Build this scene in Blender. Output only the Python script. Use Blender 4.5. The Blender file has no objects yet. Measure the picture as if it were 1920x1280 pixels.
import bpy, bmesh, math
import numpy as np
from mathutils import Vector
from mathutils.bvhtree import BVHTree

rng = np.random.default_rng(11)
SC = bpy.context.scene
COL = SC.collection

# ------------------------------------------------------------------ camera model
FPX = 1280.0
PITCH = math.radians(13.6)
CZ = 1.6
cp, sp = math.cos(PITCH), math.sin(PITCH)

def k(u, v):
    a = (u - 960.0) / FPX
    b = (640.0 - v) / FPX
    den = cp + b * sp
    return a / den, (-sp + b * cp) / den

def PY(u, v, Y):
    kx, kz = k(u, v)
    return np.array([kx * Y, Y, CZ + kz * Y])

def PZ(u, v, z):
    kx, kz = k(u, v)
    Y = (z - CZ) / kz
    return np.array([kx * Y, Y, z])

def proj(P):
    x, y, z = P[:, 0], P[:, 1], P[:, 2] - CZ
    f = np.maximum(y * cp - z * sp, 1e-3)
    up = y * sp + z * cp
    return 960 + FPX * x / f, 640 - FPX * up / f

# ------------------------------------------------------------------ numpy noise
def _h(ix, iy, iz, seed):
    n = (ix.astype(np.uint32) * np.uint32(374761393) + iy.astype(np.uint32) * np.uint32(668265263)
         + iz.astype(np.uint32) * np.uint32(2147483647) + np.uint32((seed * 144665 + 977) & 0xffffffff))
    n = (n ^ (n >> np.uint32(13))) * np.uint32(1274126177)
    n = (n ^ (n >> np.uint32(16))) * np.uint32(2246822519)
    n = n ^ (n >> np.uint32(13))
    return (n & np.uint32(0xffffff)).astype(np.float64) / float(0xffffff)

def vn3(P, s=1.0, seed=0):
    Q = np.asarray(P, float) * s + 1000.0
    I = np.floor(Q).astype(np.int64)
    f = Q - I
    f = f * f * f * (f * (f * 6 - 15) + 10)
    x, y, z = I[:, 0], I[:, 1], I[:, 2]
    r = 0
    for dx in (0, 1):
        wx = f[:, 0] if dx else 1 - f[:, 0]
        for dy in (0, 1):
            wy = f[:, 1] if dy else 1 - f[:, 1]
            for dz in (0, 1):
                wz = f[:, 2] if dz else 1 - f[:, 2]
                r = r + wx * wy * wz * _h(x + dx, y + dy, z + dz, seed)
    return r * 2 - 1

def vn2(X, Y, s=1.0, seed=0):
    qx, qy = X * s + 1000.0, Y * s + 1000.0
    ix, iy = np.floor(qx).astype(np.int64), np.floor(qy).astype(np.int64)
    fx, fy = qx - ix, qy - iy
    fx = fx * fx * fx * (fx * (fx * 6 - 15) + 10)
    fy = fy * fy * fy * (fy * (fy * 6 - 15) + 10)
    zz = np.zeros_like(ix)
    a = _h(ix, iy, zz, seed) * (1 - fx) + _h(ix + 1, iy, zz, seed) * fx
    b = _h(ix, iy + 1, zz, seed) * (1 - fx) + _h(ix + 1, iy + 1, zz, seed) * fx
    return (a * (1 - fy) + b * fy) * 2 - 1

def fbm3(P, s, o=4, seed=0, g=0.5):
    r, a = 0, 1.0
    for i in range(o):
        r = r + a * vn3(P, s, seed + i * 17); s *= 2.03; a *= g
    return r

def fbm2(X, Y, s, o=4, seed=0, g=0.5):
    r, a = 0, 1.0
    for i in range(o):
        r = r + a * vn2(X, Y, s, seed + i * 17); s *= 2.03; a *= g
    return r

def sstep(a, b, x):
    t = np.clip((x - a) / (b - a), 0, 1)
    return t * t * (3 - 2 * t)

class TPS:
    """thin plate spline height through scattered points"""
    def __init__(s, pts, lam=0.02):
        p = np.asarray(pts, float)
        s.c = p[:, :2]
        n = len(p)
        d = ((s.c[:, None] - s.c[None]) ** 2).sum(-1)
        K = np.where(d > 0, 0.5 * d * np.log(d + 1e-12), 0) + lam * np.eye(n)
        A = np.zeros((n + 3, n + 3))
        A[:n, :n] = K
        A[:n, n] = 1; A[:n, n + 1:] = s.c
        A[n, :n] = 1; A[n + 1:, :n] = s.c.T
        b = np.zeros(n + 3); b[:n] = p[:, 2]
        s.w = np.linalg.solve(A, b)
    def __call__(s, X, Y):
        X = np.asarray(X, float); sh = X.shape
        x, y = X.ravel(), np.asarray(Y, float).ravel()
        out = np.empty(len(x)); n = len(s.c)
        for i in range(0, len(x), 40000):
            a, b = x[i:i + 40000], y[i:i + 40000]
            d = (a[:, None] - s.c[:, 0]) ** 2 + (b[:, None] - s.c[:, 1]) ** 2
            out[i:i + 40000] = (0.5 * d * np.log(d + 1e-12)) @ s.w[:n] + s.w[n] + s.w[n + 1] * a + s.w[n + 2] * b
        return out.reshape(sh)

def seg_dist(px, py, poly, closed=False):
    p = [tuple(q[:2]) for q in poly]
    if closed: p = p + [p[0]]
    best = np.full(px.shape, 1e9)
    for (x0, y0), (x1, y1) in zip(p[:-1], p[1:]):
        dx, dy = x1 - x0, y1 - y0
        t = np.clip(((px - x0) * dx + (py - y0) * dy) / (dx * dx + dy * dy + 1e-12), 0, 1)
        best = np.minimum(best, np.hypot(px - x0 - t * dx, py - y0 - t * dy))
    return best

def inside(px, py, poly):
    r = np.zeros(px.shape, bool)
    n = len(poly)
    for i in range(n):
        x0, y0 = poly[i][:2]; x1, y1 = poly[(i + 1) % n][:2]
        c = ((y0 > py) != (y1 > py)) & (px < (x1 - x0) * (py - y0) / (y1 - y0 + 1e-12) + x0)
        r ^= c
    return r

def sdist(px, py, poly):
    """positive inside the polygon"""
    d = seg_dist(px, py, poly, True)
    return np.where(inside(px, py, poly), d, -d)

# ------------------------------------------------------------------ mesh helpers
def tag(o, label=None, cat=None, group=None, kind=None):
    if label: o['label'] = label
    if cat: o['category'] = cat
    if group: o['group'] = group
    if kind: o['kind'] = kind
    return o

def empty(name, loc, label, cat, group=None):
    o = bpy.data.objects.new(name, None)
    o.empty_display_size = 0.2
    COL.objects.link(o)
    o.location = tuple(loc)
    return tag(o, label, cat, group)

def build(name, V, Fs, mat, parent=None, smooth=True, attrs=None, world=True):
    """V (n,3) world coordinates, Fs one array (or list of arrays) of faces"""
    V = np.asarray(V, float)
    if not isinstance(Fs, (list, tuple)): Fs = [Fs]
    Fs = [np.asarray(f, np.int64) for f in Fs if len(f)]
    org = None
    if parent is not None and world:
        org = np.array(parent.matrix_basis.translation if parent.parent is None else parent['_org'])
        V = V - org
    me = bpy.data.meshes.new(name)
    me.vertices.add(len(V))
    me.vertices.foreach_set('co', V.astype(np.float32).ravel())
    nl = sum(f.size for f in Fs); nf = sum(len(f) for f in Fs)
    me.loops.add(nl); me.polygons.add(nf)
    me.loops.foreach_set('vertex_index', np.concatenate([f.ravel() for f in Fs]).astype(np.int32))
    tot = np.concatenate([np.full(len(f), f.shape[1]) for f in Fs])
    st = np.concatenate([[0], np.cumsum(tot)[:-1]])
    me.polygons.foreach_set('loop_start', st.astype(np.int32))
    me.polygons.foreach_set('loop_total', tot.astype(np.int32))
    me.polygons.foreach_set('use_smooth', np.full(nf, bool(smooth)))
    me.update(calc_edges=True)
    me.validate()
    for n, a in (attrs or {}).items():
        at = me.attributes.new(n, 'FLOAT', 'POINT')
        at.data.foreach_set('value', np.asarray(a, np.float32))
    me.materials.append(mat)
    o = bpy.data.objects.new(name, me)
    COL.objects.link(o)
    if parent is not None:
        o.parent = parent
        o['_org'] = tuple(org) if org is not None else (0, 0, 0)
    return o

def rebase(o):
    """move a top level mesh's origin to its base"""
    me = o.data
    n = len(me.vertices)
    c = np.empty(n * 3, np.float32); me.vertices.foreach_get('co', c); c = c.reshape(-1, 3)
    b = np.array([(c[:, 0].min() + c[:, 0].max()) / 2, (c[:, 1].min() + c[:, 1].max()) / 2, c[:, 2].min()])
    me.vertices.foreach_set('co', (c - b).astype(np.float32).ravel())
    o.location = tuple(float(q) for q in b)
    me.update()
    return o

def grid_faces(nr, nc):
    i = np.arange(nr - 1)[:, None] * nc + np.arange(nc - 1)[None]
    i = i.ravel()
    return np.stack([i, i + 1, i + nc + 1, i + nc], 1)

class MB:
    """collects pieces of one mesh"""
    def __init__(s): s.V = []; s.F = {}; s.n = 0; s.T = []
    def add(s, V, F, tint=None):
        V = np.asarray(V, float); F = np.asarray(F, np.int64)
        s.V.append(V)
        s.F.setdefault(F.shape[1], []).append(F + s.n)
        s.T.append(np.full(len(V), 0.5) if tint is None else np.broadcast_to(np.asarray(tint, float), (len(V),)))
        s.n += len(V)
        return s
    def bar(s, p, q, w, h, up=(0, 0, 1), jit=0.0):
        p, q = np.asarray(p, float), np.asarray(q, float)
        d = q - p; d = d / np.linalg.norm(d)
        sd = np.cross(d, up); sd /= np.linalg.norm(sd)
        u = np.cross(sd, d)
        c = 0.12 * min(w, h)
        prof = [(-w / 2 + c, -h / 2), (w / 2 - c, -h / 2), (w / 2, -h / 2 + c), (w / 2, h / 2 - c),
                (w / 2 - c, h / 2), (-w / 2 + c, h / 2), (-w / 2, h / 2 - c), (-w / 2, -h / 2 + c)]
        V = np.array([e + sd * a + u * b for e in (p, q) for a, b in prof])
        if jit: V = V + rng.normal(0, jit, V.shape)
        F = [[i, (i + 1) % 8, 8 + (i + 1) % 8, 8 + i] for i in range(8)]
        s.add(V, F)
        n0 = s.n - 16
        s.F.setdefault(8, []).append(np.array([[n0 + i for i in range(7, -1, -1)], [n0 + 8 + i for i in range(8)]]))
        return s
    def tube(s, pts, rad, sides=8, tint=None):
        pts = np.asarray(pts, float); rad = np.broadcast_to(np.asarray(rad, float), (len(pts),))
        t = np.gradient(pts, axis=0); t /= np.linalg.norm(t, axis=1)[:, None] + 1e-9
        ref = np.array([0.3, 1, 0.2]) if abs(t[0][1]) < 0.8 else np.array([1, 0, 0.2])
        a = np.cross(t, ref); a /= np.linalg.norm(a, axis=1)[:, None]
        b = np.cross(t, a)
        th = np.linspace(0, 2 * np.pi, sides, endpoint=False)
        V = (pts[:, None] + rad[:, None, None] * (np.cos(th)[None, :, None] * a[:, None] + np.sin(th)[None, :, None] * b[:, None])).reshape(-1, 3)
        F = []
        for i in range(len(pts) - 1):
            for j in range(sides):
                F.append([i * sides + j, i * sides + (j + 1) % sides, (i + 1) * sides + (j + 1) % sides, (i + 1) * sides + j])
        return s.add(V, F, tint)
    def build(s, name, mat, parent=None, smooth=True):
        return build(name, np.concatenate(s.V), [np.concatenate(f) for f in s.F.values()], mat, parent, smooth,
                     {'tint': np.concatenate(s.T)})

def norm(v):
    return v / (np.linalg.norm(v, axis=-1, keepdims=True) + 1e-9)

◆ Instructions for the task
Quote the listing above from its first line to the line with "return np.array([kx * Y, Y, z])", inclusive, and add nothing.

◆ Output for this exercise
Build this scene in Blender. Output only the Python script. Use Blender 4.5. The Blender file has no objects yet. Measure the picture as if it were 1920x1280 pixels.
import bpy, bmesh, math
import numpy as np
from mathutils import Vector
from mathutils.bvhtree import BVHTree

rng = np.random.default_rng(11)
SC = bpy.context.scene
COL = SC.collection

# ------------------------------------------------------------------ camera model
FPX = 1280.0
PITCH = math.radians(13.6)
CZ = 1.6
cp, sp = math.cos(PITCH), math.sin(PITCH)

def k(u, v):
    a = (u - 960.0) / FPX
    b = (640.0 - v) / FPX
    den = cp + b * sp
    return a / den, (-sp + b * cp) / den

def PY(u, v, Y):
    kx, kz = k(u, v)
    return np.array([kx * Y, Y, CZ + kz * Y])

def PZ(u, v, z):
    kx, kz = k(u, v)
    Y = (z - CZ) / kz
    return np.array([kx * Y, Y, z])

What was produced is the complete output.